Peter states that some 10,000-man hours were spent investigating the light, and the value of assorted equipment that was used was over $30,000. The team members who were involved in investigating it were a total of 16 people, and they came from various backgrounds of expertise in electronics, meteorology, physics, optics, photography, chemistry, and mathematics.
Dr. Michael Persinger, the American-Canadian professor of psychology at Laurentian University from 1971 until his passing in 2018, who possessed a great interest in the possible connection between UFO and Fortean type occurrences as earth generated manifestations, had been a consultant to Vestigia during these investigations.

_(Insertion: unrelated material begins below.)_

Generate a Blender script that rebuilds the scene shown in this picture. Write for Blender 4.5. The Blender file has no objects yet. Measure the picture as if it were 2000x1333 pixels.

He was quite impressed by Vestigia's work, noting in the second quarter of the 1981 Pursuit magazine (published by SITU, the Society for the Investigation of the Unexplained): "P. A. Jordan's description of a classic haunting in New Jersey demonstrates the multifaceted (and multivariate) nature of haunt-like phenomena as well as the coincidence of proximal tectonic activity. The repeated measurements by Wagner and his colleagues of the Vestigia group have given the most comprehensive profile to date about a recurrent luminosity that appears to be coupled with activity along a local fault."
There remains so much that still needs and remains to be further researched and investigated regarding these very unusual phenomena.